The Humanitarian crisis within Tigray is also dire. The Ethiopian government has instituted a blockade against the region since the start of hostilities, with essential supplies and services becoming more and more sparse within TPLF held territory to the point of severe malnutrition and starvation among many.

United Nations officials have also been kicked out of the nation by Ethiopian officials on accusations of meddling in the war effort.

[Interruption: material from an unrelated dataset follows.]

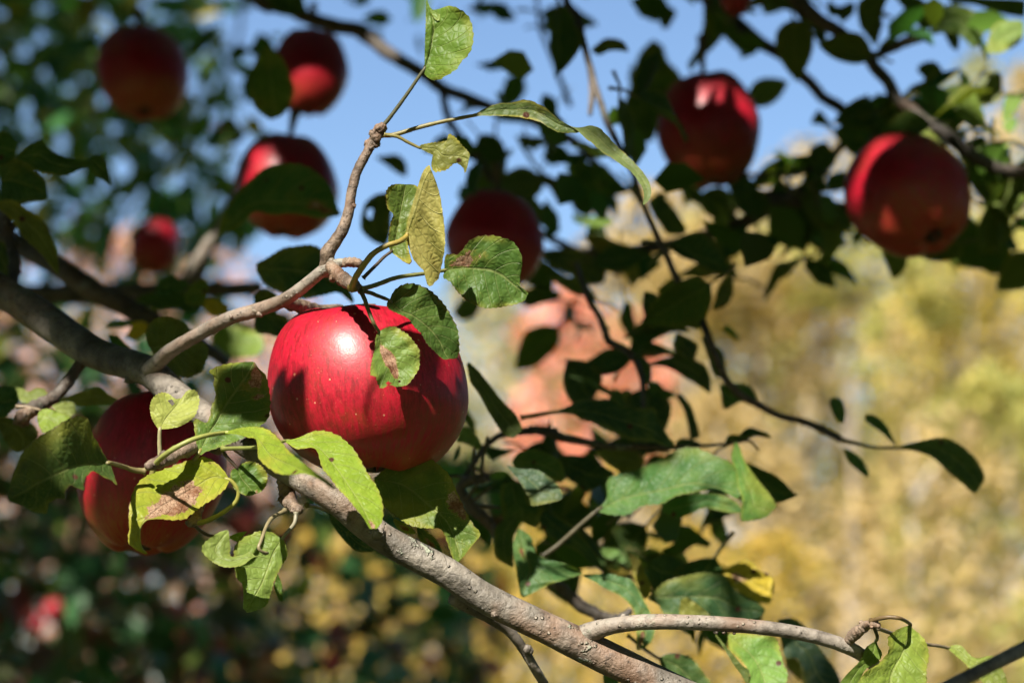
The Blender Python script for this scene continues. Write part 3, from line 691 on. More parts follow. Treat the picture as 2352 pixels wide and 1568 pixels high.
leaf('spur_hang', 'B', '1372,1350 1345,1450 1350,1500 1385,1590', '1378,1350 1415,1450 1420,1550 1420,1600', None, d=.83, ky=.1, col=GREEN, dmg=.6)
leaf('spur_hang', 'B', '925,1010 1000,975 1090,958', '928,1020 1000,1050 1050,1010', None, d=.81, ky=.5, col=LIME, dmg=.3, pet='610,900,.80 680,965,.805 760,1000,.808 840,1000,.81', pr=4, pcol=(.10, .08, .05))
leaf('b1', 'B', '1840,785 1880,900 1950,1000 2020,1080 2100,1140 2230,1150', '1850,780 2000,890 2150,1000 2280,1110', None, d=.87, ky=.1, col=BLUEG, dmg=.5, pet='1640,720,.82 1740,735,.84', pr=4)
leaf('b1', 'F', '-90,525 -60,500 0,560 80,630 120,690 140,770', '-92,540 -80,620 -20,700 60,760', None, d=.85, ky=0, col=DARK, dmg=.6, spot=(.6, .2, .16))
leaf('b1', 'V', '905,1190 925,1200 945,1212 955,1225', '903,1196 915,1215 935,1225', None, d=.835, ky=.6, col=PALE, dmg=.9, spot=(.5, 0, .2))
# bottom right, on the front shoot
leaf('b3_spur', 'H', '985,1180 900,1240 870,1310 830,1380 780,1430 720,1490 660,1568 620,1640', '995,1185 1020,1240 1045,1280 1040,1330 1000,1380 900,1440 830,1568 800,1650 720,1730', None, d=.80, ky=.3, kx=.3, f1=-.5, f2=.2, col=(.15, .24, .04), dmg=.6, pet='960,1010,.79 985,1080,.793 1005,1150,.797', pr=4.5, pcol=(.12, .10, .05))
leaf('b3_spur', 'H', '1285,1040 1200,1070 1110,1130 1100,1200 1110,1260 1060,1340 1000,1400 900,1460 830,1550 800,1640 900,1760', '1310,1020 1325,1060 1400,1120 1450,1190 1475,1280 1475,1370 1460,1440 1460,1568 1440,1680 1300,1790', '1305,1025 1290,1150 1230,1300 1170,1400 1130,1500 1130,1640 1150,1800', d=.787, ky=.6, kx=.1, f1=-.55, f2=.1, col=(.22, .31, .05), dmg=.45, pet='950,1000,.79 1020,975,.787 1120,962,.785 1220,975,.785', pr=5, pcol=(.15, .10, .045), label='bright folded leaf at the end of the front shoot')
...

Protest and sanctions have grown out of the war, as thousands of ethnic Tigray gather to protest in cities including Portland, New York, Houston Chicago, and Washington D.C, calling for an end to the war favorable to the rebel government, withdrawal of foreign forces, along with an end to the blockade upon the region. Even U.S. president Joe Biden has gotten involved, speaking with the Kenyan President Uhuru Kenyattaon on February 25, focusing efforts to provide humanitarian aid and implementing sanctions against all parties involved in the war.

Chances of reconciliation seem slim. Despite the appointment of ethnic Tigray to the President’s cabinet and attempts at mediation, neither side will come to the negotiating table for the foreseeable future.

Recently the Ethiopian government has started a new assault against rebel forces, launching at least 4 airstrikes on Mekelle in order to weaken the enemy there, which resulted in collateral damage to civilians. The war has also turned digital, with social media becoming an avenue for propaganda for both sides, along with the attempted manipulation of journalists.